As I left, Andrew promised he'd look up Gefrin and me online, so if he has found this blog - hello!
I headed back to my car and continued up the coast for the second of my destinations: Bamburgh Castle. In the time of my novel it was called Bebbanburg and was the seat of power of the Bernician kings.
My visit to Bebbanburg, retracing the steps of my book's protagonist, will be a tale for my next blog post.

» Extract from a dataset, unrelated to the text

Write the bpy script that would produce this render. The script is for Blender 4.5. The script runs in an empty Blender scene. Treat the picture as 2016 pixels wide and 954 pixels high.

A nice couple from Yorkshire took a photo of me to prove I was really there

Sunday 1 September 2013

Editing, research and opportunities

The summer has flown by and I've been having a great time with my family. Time to go back to the day job now (boooo!) but also thought I should update on how I've been getting on with the novel and what I have planned for the next few weeks and months.
For the last couple of months I have been going through a printed copy of my manuscript, marking it up with notes and comments. I have also been getting feedback from my first test readers (most of whom have given very positive comments).
So now I have started working on the next draft of the novel, working through my edits on the manuscript, adding content where necessary, changing the point of view of certain passages, and adding back story to characters.
Some of this requires extra research as I stumble on areas that are missing depth. As part of that extra research, I am travelling to Northumberland in a couple of weeks to see some of the locations that feature in the story.
I already know I have taken certain liberties with geography, so after revisiting the sites again for the first time since I was a teenager, I will have to decide which of those liberties I feel comfortable leaving in the story and which I'll have to change. In the end though, the story is more important to me than the historical accuracy, so I am sure to annoy some purists.
I'll write a blog post about the visit to modern day Bernicia in a few weeks.
I've also started investigating in more detail how to go about getting an agent. Once I have completed the current draft I will be sending out submission letters to agencies hoping to get representation. I'll also send out a copy of the novel to a few more test readers who have registered an interest.
In my investigation into agents I discovered an event at Foyles in London. I applied to go and got accepted, so on 16th November I will be pitching my novel to agents from Curtis Brown Creative and Conville & Walsh Literary Agency. The event isn't aimed at getting representation, but it should be a great experience, and a chance to meet other writers as well as publishing professionals.
All in all, exciting times. Wish me luck and who knows what the next couple of months will bring?